Nevertheless, the state's letter appears to present another roadblock to the Muir Woods development, proposed five years ago as one of the largest office parks in the area.
Earlier this year, state environmental officials say they still have too little information to make decisions about the project, which will also include housing and retail space.

Chiazza, who praised the Muir Woods project, said Spitzer's objections will be a problem only in the event that the Army Corps of Engineers decides to reconsider its decision about the project's wetlands.

"It blows my mind to think that we're having the problems we're having," Chiazza said.

The following correspondence excerpt was sent to the Corps by the State Attorney General’s office:

Re: Request to Revisit and Reconsider Jurisdiction Determination in Application NO. 2001-00067(1)

The New York State Attorney General’s office, by its Environmental Protection Bureau, requests that the Buffalo District revisit and reconsider Application No. 2001-00067(1) concerning certain wetlands in the Town of Amherst, Erie County, New York, in order to determine appropriately whether the wetlands are “waters of the United States” subject to Corps of Engineers’ jurisdiction under the Clean Water Act, 33 USC section 1251-1387. The wetlands are located on a parcel of real property south of North French Road and north of Interstate 990 and Dodge Road, between Sweet Home Road and Campbell Boulevard (the site). Based on information supplied by the owner of the site, on November 1, 2001, the Buffalo District issued a jurisdiction determination (the “JD”) limiting the federal jurisdictional wetlands to certain of those wetlands identified in a wetland delineation map dated July 12, 2000.

Revisiting and reconsidering the determination is necessary based on new information as follows. First, recent site photographs indicate the presence of additional wetlands in areas previously delineated as wetlands in 1996, and acknowledged by the Corps as federal wetlands. Second, a re-delineation performed in 1996 at the Corps request but never submitted to the Corps demonstrates the existence of additional wetlands. In 1996, after the Corps conducted site inspections, it largely concurred with the 1996 federal wetland boundary delineation.

Four years later, the Corps was presented with a site delineation containing significant apparent methodological flaws that greatly limited the amount of site wetlands, while completely omitting any discussion or acknowledgement of the prior Corps-approved delineation.
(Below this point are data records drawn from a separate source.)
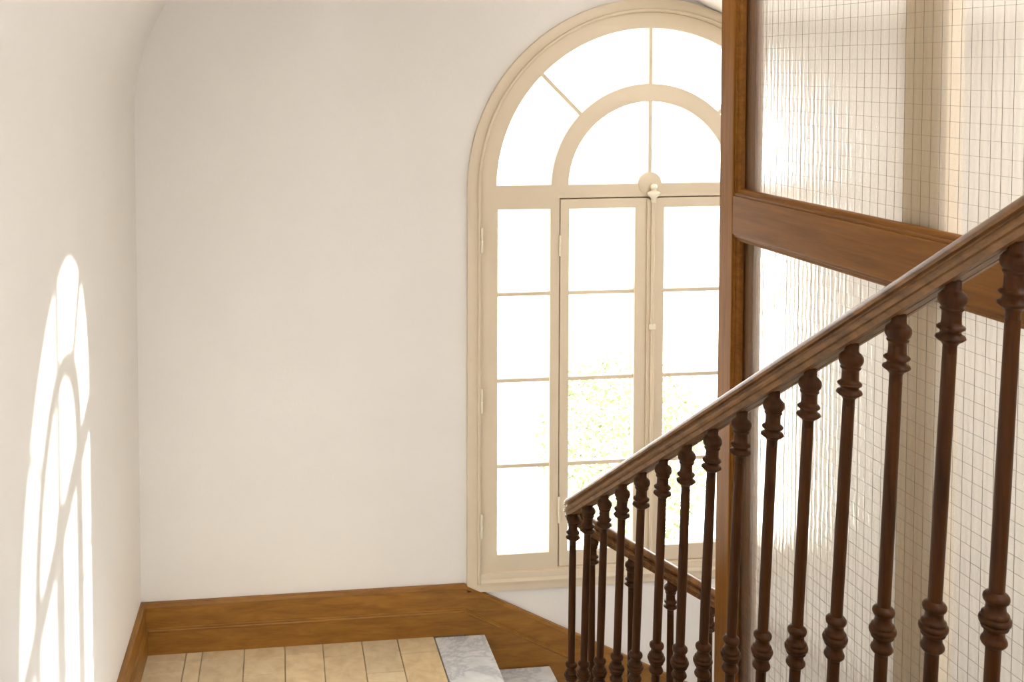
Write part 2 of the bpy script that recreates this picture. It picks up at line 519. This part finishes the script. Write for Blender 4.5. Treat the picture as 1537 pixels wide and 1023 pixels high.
# bolt rod with knob and guides
bm = bmesh.new(); lathe(bm, [(.008, .31), (.008, 1.985)], Matrix.Translation((2.311, -.036, 0)), 14)
rod = wpart('bolt_rod', bm, M_CREAM, smooth='auto')
bm = bmesh.new()
lathe(bm, [(.0095, 1.955), (.012, 1.962), (.0115, 1.972), (.016, 1.980), (.027, 1.990), (.030, 1.997), (.027, 2.003), (.013, 2.007), (.010, 2.013), (.014, 2.020), (.0155, 2.028), (.012, 2.036), (.004, 2.040)],
      Matrix.Translation((2.311, -.040, 0)), 22)
wpart('knob', bm, M_IVORY, rod, smooth=True)
for z in (1.385, .83):
    bm = bmesh.new()
    bx(bm, 2.297, 2.325, -.046, -.0285, z - .012, z + .012)
    wpart('guide', bm, M_IVORY, rod, bevel=.003)

# ------------------------------------------------------------------ stair railing
ANG = .0535866
P0 = Vector((1.6656, -.9191, .8861))
RUN, DZ = .15, .0961
rdir = Vector((math.sin(ANG), -math.cos(ANG), 0))
def ball(i):
    zc = .004 * abs(i - 8) / 8 - .003 + (.016 if i == 0 else .010 if i == 1 else 0)
    return P0 + rdir * RUN * i + Vector((0, 0, DZ * i + zc))
rail = tag(empty('stair_railing', (1.6656, -.9191, 0)), 'dark brown wooden stair railing with turned balusters climbing to the right', 'railing')
def rpart(name, bm, mat, parent=rail, **kw):
    o = obj(name, bm, mat, None, **kw); o.parent = parent
    if parent is rail: o.matrix_parent_inverse = Matrix.Translation(-rail.location)
    return o
half = [(.010, .0275), (.019, .0255), (.0265, .0195), (.0300, .0120), (.0285, .0060), (.0215, .0035), (.0195, .0000), (.0215, -.0035), (.0285, -.0060), (.0305, -.0120), (.0285, -.0180),
        (.0235, -.0200), (.0225, -.0320), (.0130, -.0325), (.0120, -.0300), (.0100, -.0300), (.0090, -.0325)]
prof_r = [(w, h) for w, h in half] + [(-w, h) for w, h in reversed(half)]
# path: down the upper flight, round the wreath, down the lower flight
OFF = .066
path = []
i = 19.0
while i > .2:
    path.append(P0 + rdir * RUN * i + Vector((0, 0, DZ * i + OFF))); i -= .5
top_end = P0 + rdir * RUN * .1 + Vector((0, 0, DZ * .1 + OFF))
YL = -.850
def low(x):
    return Vector((x, YL, .857 - .624 * (x - 1.777) - .028))
a = top_end; ctrl = Vector((1.660, YL + .002, .912)); c = low(1.735)
ctrl.z = (a.z + c.z) / 2 + .012
for k in range(0, 15):
    t = k / 14
    path.append(a * (1 - t) ** 2 + ctrl * 2 * t * (1 - t) + c * t * t)
x = 1.80
while x < 3.5:
    path.append(low(x)); x += .12
bm = bmesh.new(); sweep(bm, path, prof_r)
rpart('handrail', bm, M_HAND, smooth='auto')

cap = [(.0124, -.100), (.0124, -.086), (.017, -.080), (.0215, -.077), (.0266, -.0725), (.0252, -.0685), (.0192, -.066), (.0180, -.062), (.0188, -.058), (.0244, -.0545), (.0248, -.0515),
       (.0215, -.0485), (.0180, -.047), (.0172, -.040), (.0170, -.028), (.0178, -.0205), (.0205, -.0185), (.0210, -.0160), (.0185, -.0145), (.0200, -.0120), (.0238, -.0065), (.0254, .000),
       (.0242, .0075), (.0200, .0130), (.0155, .0165), (.0140, .021), (.0140, .042)]
col = [(.0126, -.096), (.0128, -.091), (.0175, -.0875), (.0212, -.0825), (.0218, -.0785), (.0200, -.0735), (.0172, -.0695), (.0168, -.063), (.0170, -.0575), (.0215, -.0555), (.0228, -.0520),
       (.0222, -.0480), (.0205, -.0470), (.0258, -.0455), (.0266, -.0405), (.0256, -.0365), (.0212, -.0350), (.0228, -.0325), (.0226, -.0290), (.0205, -.0265), (.0172, -.0235), (.0163, -.0150),
       (.0172, -.0085), (.0205, -.0060), (.0218, -.0010), (.0212, .0035), (.0180, .0075), (.0140, .0095), (.0124, .0120)]
foot = [(.0126, .06), (.0126, .045), (.020, .040), (.0215, .035), (.019, .030), (.0172, .024), (.0185, .012), (.024, .006), (.024, 0)]
foot = foot[::-1]

def frame_between(lo, hi):
    zax = (hi - lo).normalized(); xax = Vector((1, 0, 0)); yax = zax.cross(xax).normalized(); xax = yax.cross(zax)
    M = Matrix.Identity(4)
    for r in range(3): M[r][0], M[r][1], M[r][2] = xax[r], yax[r], zax[r]
    return M
def baluster(bc, d_low, shift, along, length):
    """bc: centre of the top ball; d_low: drop to the upper bead of the lower collar; shift: how far that collar stands off along the flight"""
    lo = bc - Vector((0, 0, d_low)) + along * shift
    ax = (bc - lo).normalized(); L = (bc - lo).length
    M = frame_between(lo, bc); M.translation = bc
    bm = bmesh.new()
    lathe(bm, [(.0126, -length + .03), (.0126, -L - .30), (.0128, -L - .09), (.0128, -L), (.0133, -L + .20), (.0129, -L + .35), (.0124, -.09)], M, 18)
    b = rpart('baluster', bm, M_BAL, smooth='auto')
    bm = bmesh.new(); lathe(bm, cap, M, 24); rpart('capital', bm, M_BAL, b, smooth=True)
    M2 = M.copy(); M2.translation = lo
    bm = bmesh.new(); lathe(bm, col, M2, 24); rpart('collar', bm, M_BAL, b, smooth=True)
    M3 = M.copy(); M3.translation = bc - ax * length
    bm = bmesh.new(); lathe(bm, foot, M3, 18); rpart('foot', bm, M_BAL, b, smooth=True)
    return b
shift = [-.010, -.034, -.032, -.035, -.036, -.033, -.029, -.038, -.037, -.035, -.036, -.037, -.028, -.030, -.026, -.028, -.028, -.028]
drop = [.559, .574, .563, .564, .570, .552, .575, .587, .582, .585, .591, .586, .581, .593, .596, .59, .59, .59]
for i in range(18):
    baluster(ball(i), drop[i], shift[i] * 1.0, rdir, .90)
x = 1.762
xs = []
while x < 3.3:
    xs.append(x); x += .1555
for x in xs:
    c = low(x) - Vector((0, 0, .062))
    baluster(c, .56, 0.0, Vector((1, 0, 0)), .93)
# closed strings that carry the balusters
bm = bmesh.new()
u = rdir
def string(bm, pts, side, w):
    A = [bm.verts.new(p + side * w) for p in pts]; B = [bm.verts.new(p - side * w) for p in pts]
    bm.faces.new(A); bm.faces.new(B[::-1])
    for i in range(len(pts)):
        j = (i + 1) % len(pts); bm.faces.new((A[i], B[i], B[j], A[j]))
p1 = P0 + u * (-.06) + Vector((0, 0, -.90 - .0385)); p2 = P0 + u * RUN * 19 + Vector((0, 0, DZ * 19 - .90))
string(bm, [p1, p2, p2 - Vector((0, 0, .32)), p1 - Vector((0, 0, .32))], Vector((math.cos(ANG), math.sin(ANG), 0)), .03)
rpart('string', bm, M_STAIRW)
bm = bmesh.new()
q1 = low(1.70) - Vector((0, 0, .992 )); q2 = low(3.40) - Vector((0, 0, .992))
string(bm, [q1, q2, q2 - Vector((0, 0, .3)), q1 - Vector((0, 0, .3))], Vector((0, 1, 0)), .03)
rpart('string', bm, M_STAIRW)

# ------------------------------------------------------------------ glazed wooden screen (lift enclosure)
T = math.radians(3.15)
PB = Vector((2.1522, -1.06, 0))
MP = Matrix.Translation(PB) @ Matrix(((math.sin(T), math.cos(T), 0, 0), (-math.cos(T), math.sin(T), 0, 0), (0, 0, 1, 0), (0, 0, 0, 1)))
# local axes: x along the screen towards the viewer, y away from the stair, z up
scr = tag(empty('glazed_screen', PB), 'tall brown wooden screen with two panes of reeded wired glass beside the stairs', 'partition')
scr.matrix_world = MP
def spart(name, bm, mat, parent=scr, **kw):
    o = obj(name, bm, mat, parent, **kw)
    return o
ZB, ZT, LEN = -1.2, 3.0, 2.5
TH = .075
spart('stile', box(0, .092, 0, TH, ZB, ZT), M_STILE, bevel=.003)
spart('stile', box(LEN, LEN + .092, 0, TH, ZB, ZT), M_STILE, bevel=.003)
MR = wood('screen_cross_rail', (.15, .052, .006), (.25, .097, .015), .46, (.5, 8, 8), 5, .05, spec=.15)
spart('mid_rail', box(.0925, LEN - .0005, 0, TH, 1.985, 2.120), MR, bevel=.003)
spart('top_rail', box(.0925, LEN - .0005, 0, TH, 2.90, ZT), MR, bevel=.003)
spart('bottom_rail', box(.0925, LEN - .0005, 0, TH, ZB, ZB + .25), MR, bevel=.003)
GY = .034
def pane(z0, z1):
    x0, x1 = .0925, LEN - .0005
    # moulded bead round the pane
    bm = bmesh.new()
    def mould(h):   # profile: (inset from frame, depth)
        return [(0, .006), (.007, .005), (.010, .008), (.010, .011), (.016, .0115), (.022, .016), (.0245, .024), (.0245, GY - .002), (0, GY - .002)]
    pr = mould(0)
    loops = []
    for ins, dep in pr:
        loops.append([bm.verts.new((x, dep, z)) for x, z in ((x0 + ins, z0 + ins), (x1 - ins, z0 + ins), (x1 - ins, z1 - ins), (x0 + ins, z1 - ins))])
    m = len(loops)
    for i in range(m):
        a, b = loops[i], loops[(i + 1) % m]
        for k in range(4):
            j = (k + 1) % 4
            bm.faces.new((a[k], a[j], b[j], b[k]))
    spart('glazing_bead', bm, MR, smooth='auto')
    g = spart('glass_pane', box(x0 + .002, x1 - .002, GY, GY + .006, z0 + .002, z1 - .002), M_REED)
    # the steel wires lie square in the pane
    bm = bmesh.new(); r = .00035
    x = .1035
    while x < x1 - .01:
        bx(bm, x - r, x + r, GY - .0012, GY - .0003, z0 + .004, z1 - .004); x += .0349
    z = 2.546 - .0403 * 100
    while z < z1 - .006:
        if z > z0 + .006: bx(bm, x0 + .004, x1 - .004, GY - .0012, GY - .0003, z - r, z + r)
        z += .0403
    spart('wire_mesh', bm, M_WIRE, g)
spart('rear_batten', box(.0925, .190, .0415, .060, ZB + .2, ZT - .05), M_STILE, bevel=.003)
# painted upright of the lift gate standing close behind the glass
spart('rear_upright', box(.915, 1.085, .052, .095, ZB, ZT), M_TRIM, bevel=.004)
pane(2.1205, 2.8995)
pane(ZB + .2505, 1.9845)

# ------------------------------------------------------------------ outside the window
tag(obj('ground', box(-20, 30, .5, 40, -4.1, -4.0), M_GROUND), 'pale gravel garden ground outside the window', 'ground', kind='structure')
tree = tag(empty('garden_tree', (4.75, 7.0, -4.75)), 'pale green garden tree glimpsed outside through the lower panes', 'tree')
bm = bmesh.new()
lathe(bm, [(.14, 0), (.10, 1.2), (.07, 2.6), (.02, 4.0)], Matrix.Identity(4), 12)
obj('trunk', bm, M_BARK, tree, smooth=True)
bm = bmesh.new()
for k in range(4200):
    while True:
        p = Vector((rnd.uniform(-1, 1), rnd.uniform(-1, 1), rnd.uniform(-1, 1)))
        if p.length < 1 and rnd.random() < .25 + .75 * p.length: break
    p = Vector((p.x * 1.0, p.y * 1.0, 2.9 + p.z * 1.15))
    rot = Matrix.Rotation(rnd.uniform(0, 6.3), 3, 'Z') @ Matrix.Rotation(rnd.uniform(-1, 1), 3, 'X') @ Matrix.Rotation(rnd.uniform(-1, 1), 3, 'Y')
    s = rnd.uniform(.03, .055)
    q = [(-.5, 0, 0), (0, .3, .08), (.7, 0, 0), (0, -.3, .08)]
    bm.faces.new([bm.verts.new(p + rot @ (Vector(c) * s * 1.6)) for c in q])
obj('foliage', bm, M_LEAF, tree)

# ------------------------------------------------------------------ light
w = bpy.data.worlds.new('sky'); scene.world = w; w.use_nodes = True
bg = w.node_tree.nodes['Background']
bg.inputs['Color'].default_value = (.985, .99, 1.0, 1); bg.inputs['Strength'].default_value = 5.2
sd = bpy.data.lights.new('sun', 'SUN'); sd.energy = 26.0; sd.angle = math.radians(1.0); sd.color = (1, .965, .92)
sun = bpy.data.objects.new('sun', sd); COL.objects.link(sun)
dirv = Vector((-1, -.63, -.34)).normalized()
sun.rotation_euler = dirv.to_track_quat('-Z', 'Y').to_euler()
sun.location = (8, 5, 6)

# ------------------------------------------------------------------ camera
cd = bpy.data.cameras.new('camera'); cam = bpy.data.objects.new('camera', cd); COL.objects.link(cam)
rt = Vector((0.9930843, -0.1173654, -0.0029969)); up = Vector((0.0083348, 0.0450172, 0.9989514)); fw = Vector((0.1171074, 0.9920679, -0.0456841))
Mc = Matrix.Identity(4)
for r in range(3):
    Mc[r][0], Mc[r][1], Mc[r][2] = rt[r], up[r], -fw[r]
Mc.translation = Vector((0.4824855, -4.6744204, 2.56))
cam.matrix_world = Mc
cd.sensor_fit = 'HORIZONTAL'; cd.sensor_width = 36; cd.lens = 1600 / 1537 * 36
cd.shift_x = (768.5 - 560) / 1537; cd.shift_y = -(511.5 - 178) / 1537
cd.clip_start = .05
scene.camera = cam
vs = scene.view_settings
vs.view_transform = 'Standard'; vs.look = 'None'; vs.gamma = 1; vs.exposure = .42; vs.use_curve_mapping = False
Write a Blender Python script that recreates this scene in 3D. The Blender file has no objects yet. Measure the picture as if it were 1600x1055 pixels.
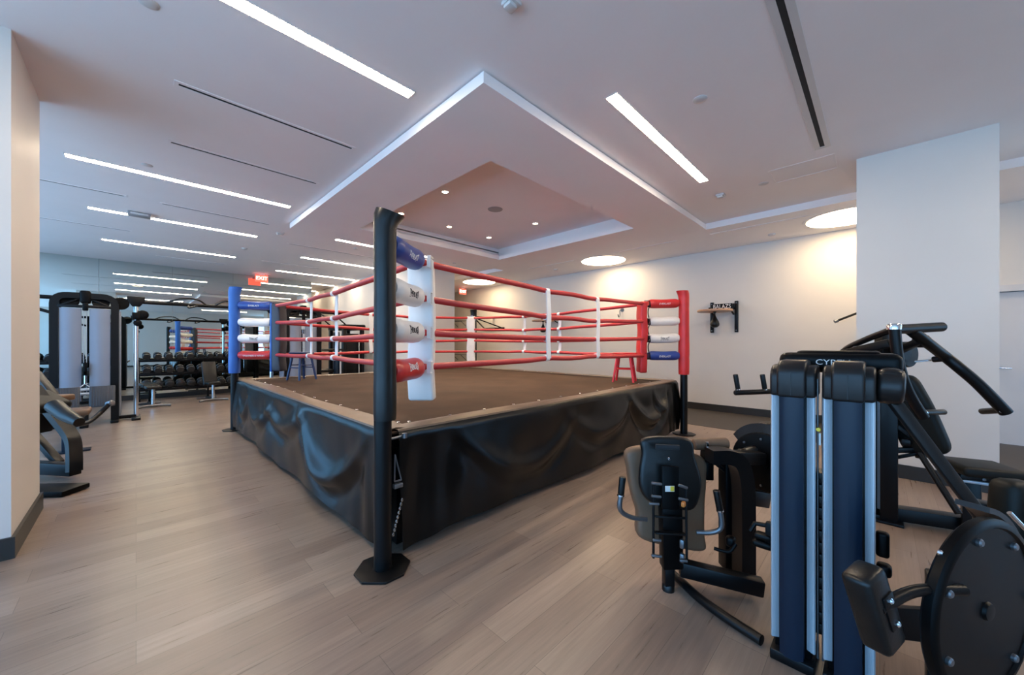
import bpy, bmesh, math, random
from mathutils import Vector, Matrix
random.seed(7)
S = bpy.context.scene
C = S.collection
PI = math.pi

# ------------------------------------------------------------------ camera model
F, PX, PY, YAW, EYE = 581.0, 800.0, 538.0, 0.780, 1.40
cy, sy = math.cos(YAW), math.sin(YAW)
RGT = Vector((sy, -cy, 0)); FWD = Vector((cy, sy, 0)); UP = Vector((0, 0, 1))

def P(x, y, z):                       # point on the sight line of (x, y) at depth z
    return Vector((0, 0, EYE)) + RGT * ((x - PX) / F * z) + FWD * z + UP * ((PY - y) / F * z)
def onz(x, y, h):                     # ... on the horizontal plane of height h
    return P(x, y, F * (EYE - h) / (y - PY))
def onu(x, y, u):
    d = P(x, y, 1) - Vector((0, 0, EYE)); return Vector((0, 0, EYE)) + d * (u / d.x)
def onv(x, y, v):
    d = P(x, y, 1) - Vector((0, 0, EYE)); return Vector((0, 0, EYE)) + d * (v / d.y)
V = Vector

cam_d = bpy.data.cameras.new('camera'); cam = bpy.data.objects.new('camera', cam_d); C.objects.link(cam)
cam.location = (0, 0, EYE); cam.rotation_euler = (PI / 2, 0, YAW - PI / 2)
cam_d.sensor_width = 36; cam_d.lens = F / 1600 * 36; cam_d.shift_y = (PY - 527.5) / 1600
cam_d.clip_start = 0.02; cam_d.clip_end = 200
S.camera = cam

# ------------------------------------------------------------------ materials
def lin(r, g=None, b=None):
    if g is None: r, g, b = r
    f = lambda c: (c / 255) / 12.92 if c / 255 <= 0.04045 else ((c / 255 + 0.055) / 1.055) ** 2.4
    return (f(r), f(g), f(b), 1)

def mat(name, rgb, rough=0.5, metal=0.0, spec=0.5, vary=0.0, scale=8.0, bump=0.0, bscale=60.0, coat=0.0, emit=None, estr=0.0, stretch=None, rvary=0.0):
    m = bpy.data.materials.new(name); m.use_nodes = True
    nt = m.node_tree; b = nt.nodes['Principled BSDF']
    col = lin(rgb)
    b.inputs['Base Color'].default_value = col
    b.inputs['Roughness'].default_value = rough
    b.inputs['Metallic'].default_value = metal
    b.inputs['Specular IOR Level'].default_value = spec
    b.inputs['Coat Weight'].default_value = coat
    tc = nt.nodes.new('ShaderNodeTexCoord')
    mp = nt.nodes.new('ShaderNodeMapping'); nt.links.new(tc.outputs['Object'], mp.inputs['Vector'])
    if stretch: mp.inputs['Scale'].default_value = stretch
    if vary or rvary:
        n = nt.nodes.new('ShaderNodeTexNoise'); n.inputs['Scale'].default_value = scale; n.inputs['Detail'].default_value = 5
        nt.links.new(mp.outputs[0], n.inputs['Vector'])
        if vary:
            r = nt.nodes.new('ShaderNodeMapRange'); r.inputs[1].default_value = 0.3; r.inputs[2].default_value = 0.7
            r.inputs[3].default_value = 1 - vary; r.inputs[4].default_value = 1 + vary
            nt.links.new(n.outputs['Fac'], r.inputs[0])
            x = nt.nodes.new('ShaderNodeMix'); x.data_type = 'RGBA'; x.blend_type = 'MULTIPLY'; x.inputs[0].default_value = 1
            x.inputs[6].default_value = col; nt.links.new(r.outputs[0], x.inputs[7]); nt.links.new(x.outputs[2], b.inputs['Base Color'])
        if rvary:
            r2 = nt.nodes.new('ShaderNodeMapRange'); r2.inputs[1].default_value = 0.3; r2.inputs[2].default_value = 0.7
            r2.inputs[3].default_value = max(0, rough - rvary); r2.inputs[4].default_value = rough + rvary
            nt.links.new(n.outputs['Fac'], r2.inputs[0]); nt.links.new(r2.outputs[0], b.inputs['Roughness'])
    if bump:
        n2 = nt.nodes.new('ShaderNodeTexNoise'); n2.inputs['Scale'].default_value = bscale; n2.inputs['Detail'].default_value = 4
        nt.links.new(mp.outputs[0], n2.inputs['Vector'])
        bp = nt.nodes.new('ShaderNodeBump'); bp.inputs['Strength'].default_value = bump; bp.inputs['Distance'].default_value = 0.01
        nt.links.new(n2.outputs['Fac'], bp.inputs['Height']); nt.links.new(bp.outputs[0], b.inputs['Normal'])
    if emit:
        b.inputs['Emission Color'].default_value = lin(emit); b.inputs['Emission Strength'].default_value = estr
    return m

M = {}
M['wall'] = mat('wall paint', (216, 211, 206), .6, vary=.015, scale=2, bump=.03, bscale=180)
M['ceil'] = mat('ceiling paint', (240, 236, 237), .75, vary=.012, scale=2, bump=.02, bscale=160)
M['trim'] = mat('dark vinyl base', (40, 39, 38), .45, vary=.05)
M['doorp'] = mat('door paint', (205, 204, 206), .45, vary=.01)
M['rubber'] = mat('rubber floor', (60, 55, 51), .55, vary=.25, scale=160, bump=.08, bscale=200)
M['mirror'] = mat('mirror glass', (206, 216, 213), .015, metal=1)
M['steel'] = mat('black powder coat', (9, 9, 11), .36, spec=0.25, vary=.06, scale=30, bump=.02, bscale=400)
M['satin'] = mat('satin black', (5, 5, 6), .40, spec=0.14, vary=.05, scale=20)
M['cap'] = mat('brown black plastic', (30, 26, 25), .34, spec=0.3, vary=.08, scale=14, bump=.015, bscale=300)
M['blue_shroud'] = mat('dark blue shroud', (16, 30, 47), .34, spec=0.3, vary=.05, scale=6)
M['silver'] = mat('brushed silver', (184, 190, 196), .38, metal=.15, vary=.05, scale=10, stretch=(40, 40, 1))
M['chrome'] = mat('chrome', (225, 228, 232), .12, metal=1, vary=.02)
M['grey_metal'] = mat('grey metal', (120, 122, 126), .35, metal=.8, vary=.05)
M['vinyl'] = mat('black vinyl', (14, 14, 14), .36, spec=0.4, vary=.1, scale=5, bump=.05, bscale=120, rvary=.06)
M['apron'] = mat('apron vinyl', (6, 6, 6), .27, spec=.33, vary=.1, scale=3, bump=.02, bscale=14)
M['olive'] = mat('dark pad vinyl', (20, 21, 18), .5, spec=0.25, vary=.06, bump=.04, bscale=200)
M['brown_pad'] = mat('brown cushion vinyl', (112, 87, 68), .42, spec=.3, vary=.08, scale=6, bump=.04, bscale=200)
M['canvas'] = mat('ring canvas', (66, 49, 38), .8, spec=0.15, vary=.22, scale=2.2, bump=.15, bscale=90)
M['flap'] = mat('brown edge flap', (104, 82, 64), .38, vary=.14, scale=7, bump=.1, bscale=14)
M['red'] = mat('red vinyl', (196, 44, 46), .36, vary=.07, scale=8, bump=.06, bscale=40)
M['redrope'] = mat('red rope sleeve', (184, 48, 52), .42, vary=.08, scale=10, bump=.04, bscale=120)
M['redpaint'] = mat('red stool paint', (205, 36, 46), .3, vary=.05)
M['blue'] = mat('blue vinyl', (36, 66, 142), .36, vary=.08, scale=8, bump=.06, bscale=40)
M['postblue'] = mat('royal blue vinyl', (40, 92, 176), .36, vary=.07, scale=8, bump=.06, bscale=40)
M['navy'] = mat('navy vinyl', (48, 46, 56), .42, vary=.08, scale=8, bump=.05, bscale=60)
M['bluepaint'] = mat('blue stool paint', (34, 54, 96), .35, vary=.05)
M['white'] = mat('white vinyl', (228, 224, 220), .42, vary=.05, scale=6, bump=.06, bscale=30)
M['strap'] = mat('white strap', (236, 234, 232), .6, vary=.03, bump=.04, bscale=200)
M['logo_dark'] = mat('dark print', (62, 56, 58), .5, vary=.03)
M['logo_white'] = mat('white print', (232, 230, 228), .5, vary=.03)
M['shroud'] = mat('frosted shroud', (128, 136, 152), .38, vary=.04, scale=3)
M['woodboard'] = mat('maple board', (196, 150, 116), .4, vary=.12, scale=4, stretch=(1, 12, 12))
M['yellow'] = mat('yellow sticker', (226, 196, 60), .5, vary=.05)
M['paper'] = mat('white sticker', (226, 226, 222), .5, vary=.04)
M['dark'] = mat('dark slot', (34, 34, 36), .8, vary=.05)
M['plastic'] = mat('white plastic', (208, 206, 206), .45, vary=.02)
M['greyplastic'] = mat('grey plastic', (150, 148, 150), .5, vary=.03)
M['rib'] = mat('ribbed rubber', (52, 56, 64), .5, vary=.1, scale=40)
M['orange'] = mat('orange tag', (206, 120, 50), .5, vary=.05)
M['lamp'] = mat('led diffuser', (255, 246, 232), .5, emit=(255, 233, 202), estr=25.0)
M['lampwarm'] = mat('warm disc diffuser', (255, 240, 214), .5, emit=(255, 226, 182), estr=6.8)
M['down'] = mat('downlight lens', (255, 240, 214), .4, emit=(255, 226, 180), estr=18.0)
M['exitred'] = mat('exit sign red', (206, 70, 56), .4, emit=(236, 84, 66), estr=.9)
M['exitw'] = mat('exit sign letters', (255, 222, 214), .4, emit=(255, 214, 204), estr=1.6)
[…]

Then, the Corps adopted the wetland boundary presented in the subsequent delineation, without addressing at all in its rationale, the delineated it had concurred in just a few years earlier.


Spitzer also agrees that wetlands of one acre or more in size should be protected and he supports the wetlands legislation being considered in Albany.

Well Mr. Chiazza, it also blows the minds of residents in Lancaster how insensitive the Corps has been in protecting valuable and functional wetlands in Lancaster as well. Corps permits to destroy and/or fill in such wetlands have been handed out with such ease that residential developers building in our town have become brazen to the point they openly tell us at Town public hearings and meetings that they can get the necessary permits to fill in wetlands anytime they want.

Two ex Corps staff members have become developer hired guns, contracted to delineate in favor of their sponsors.

In submitting their correspondence to the Corps, the State Attorney General’s (SAG) office clearly indicates the Corps and Department of Environmental Conservation has been remiss in protecting and preserving wetlands, especially at the 330-acre Muir Woods site.

SAG is clearly suggesting the regulatory agencies go back and do it right. The correspondence is monumental in that one government agency is admonishing another, telling them to do it right.

This appears to be turning into a classic example of why the wetlands delineation should be done by an independent agency and not developer hired guns.